The film is gay friendly, indeed it is just plain friendly. It tells a good story, and it tells it really well. There are a lot of laughs and a lot of truths. It is sharp, acid, hard-edged at times, but warm hearted, a tiny little bit sentimental, but not too much. It declares itself a true story, and whether it is or not, it feels honest and true. The 106 minutes just go whizzing by in a warm and funny haze. The visuals find room for lots of new York flavour and Bette Davis in The Little Foxes (Ms Israel is watching it on TV reciting along with the lines) and the soundtrack finds space for Billie Holiday’s I’ll Be Seeing You. Heaven!

Jane Curtin plays Israel’s tough as nails agent Marjorie, who is useless to help. She has only a couple of scenes but she sparkles. Gregory Korostishevsky is good as the apartment manager Andre and Stephen Spinella does well as bookseller Paul. There is also a nice little role for McCarthy’s husband Ben Falcone as the devious bookseller Alan Schmidt.

Dolly Wells’s father was the comic actor John Wells.

Scene-stealer Richard E Grant took best supporting actor honours for Can You Ever Forgive Me? at the 2019 London Film Critics’ Circle awards. ‘Aged 61, I am still a nominee virgin, so to win this award is heaven!’ he said. ‘I was given 24 hours to read the script for Can You Ever Forgive Me and I thought “Well, whoever died, this is a great opportunity for me” and look what’s happened – I’m an Oscar and Bafta nominee now!’

It was nominated for three Oscars: Best Actress (Melissa McCarthy), Best Supporting Actor (Richard E Grant) and Best Adapted Screenplay (Nicole Holofcener, Jeff Whitty) but no wins, and no Bafta or Golden Globes wins either.

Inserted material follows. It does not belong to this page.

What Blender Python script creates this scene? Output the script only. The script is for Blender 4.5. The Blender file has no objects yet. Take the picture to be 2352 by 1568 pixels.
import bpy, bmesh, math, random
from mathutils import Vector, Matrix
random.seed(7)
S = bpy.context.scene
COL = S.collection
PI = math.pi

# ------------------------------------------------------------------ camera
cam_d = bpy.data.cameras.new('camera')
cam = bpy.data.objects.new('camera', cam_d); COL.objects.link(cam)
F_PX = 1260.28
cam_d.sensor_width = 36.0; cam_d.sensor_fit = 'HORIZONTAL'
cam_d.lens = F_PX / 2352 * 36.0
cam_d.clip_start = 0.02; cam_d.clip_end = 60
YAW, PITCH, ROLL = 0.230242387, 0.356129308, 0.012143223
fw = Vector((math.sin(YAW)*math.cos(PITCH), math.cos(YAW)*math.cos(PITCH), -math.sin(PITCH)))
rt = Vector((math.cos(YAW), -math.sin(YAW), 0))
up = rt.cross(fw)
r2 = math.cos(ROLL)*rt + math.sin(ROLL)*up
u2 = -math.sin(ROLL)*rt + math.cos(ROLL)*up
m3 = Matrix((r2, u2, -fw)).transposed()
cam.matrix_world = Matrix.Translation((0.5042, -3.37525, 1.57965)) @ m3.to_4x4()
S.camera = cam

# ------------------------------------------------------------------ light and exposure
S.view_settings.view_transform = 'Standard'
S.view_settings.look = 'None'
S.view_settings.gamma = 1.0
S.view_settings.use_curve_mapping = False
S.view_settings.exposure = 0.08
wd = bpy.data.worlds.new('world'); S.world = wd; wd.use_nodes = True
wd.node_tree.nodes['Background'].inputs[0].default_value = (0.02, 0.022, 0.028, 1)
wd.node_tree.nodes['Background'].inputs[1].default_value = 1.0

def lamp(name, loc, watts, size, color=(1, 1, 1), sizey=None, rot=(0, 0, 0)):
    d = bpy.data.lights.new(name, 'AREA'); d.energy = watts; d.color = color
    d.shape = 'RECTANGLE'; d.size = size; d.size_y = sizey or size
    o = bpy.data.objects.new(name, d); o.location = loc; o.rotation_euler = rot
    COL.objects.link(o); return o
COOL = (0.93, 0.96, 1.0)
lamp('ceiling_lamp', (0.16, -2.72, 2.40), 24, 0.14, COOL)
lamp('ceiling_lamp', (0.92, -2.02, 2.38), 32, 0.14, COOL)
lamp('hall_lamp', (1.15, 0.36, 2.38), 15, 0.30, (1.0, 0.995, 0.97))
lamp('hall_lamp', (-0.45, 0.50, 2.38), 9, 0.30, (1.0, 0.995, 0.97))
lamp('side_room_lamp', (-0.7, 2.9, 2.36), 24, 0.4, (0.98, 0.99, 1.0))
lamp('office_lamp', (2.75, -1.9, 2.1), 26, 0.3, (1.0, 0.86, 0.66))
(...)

Nicole Holofcener, who co-wrote the screenplay, was originally the director until Marielle Heller took over. ‘I didn’t leave that movie, I was fired,’ Moore said. ‘Nicole fired me. I think she didn’t like what I was doing. The only other time I was fired when I was working at a yogurt stand when was I was 15, so, yeah, it felt bad.’ Holofcener decided to cast Melissa McCarthy instead.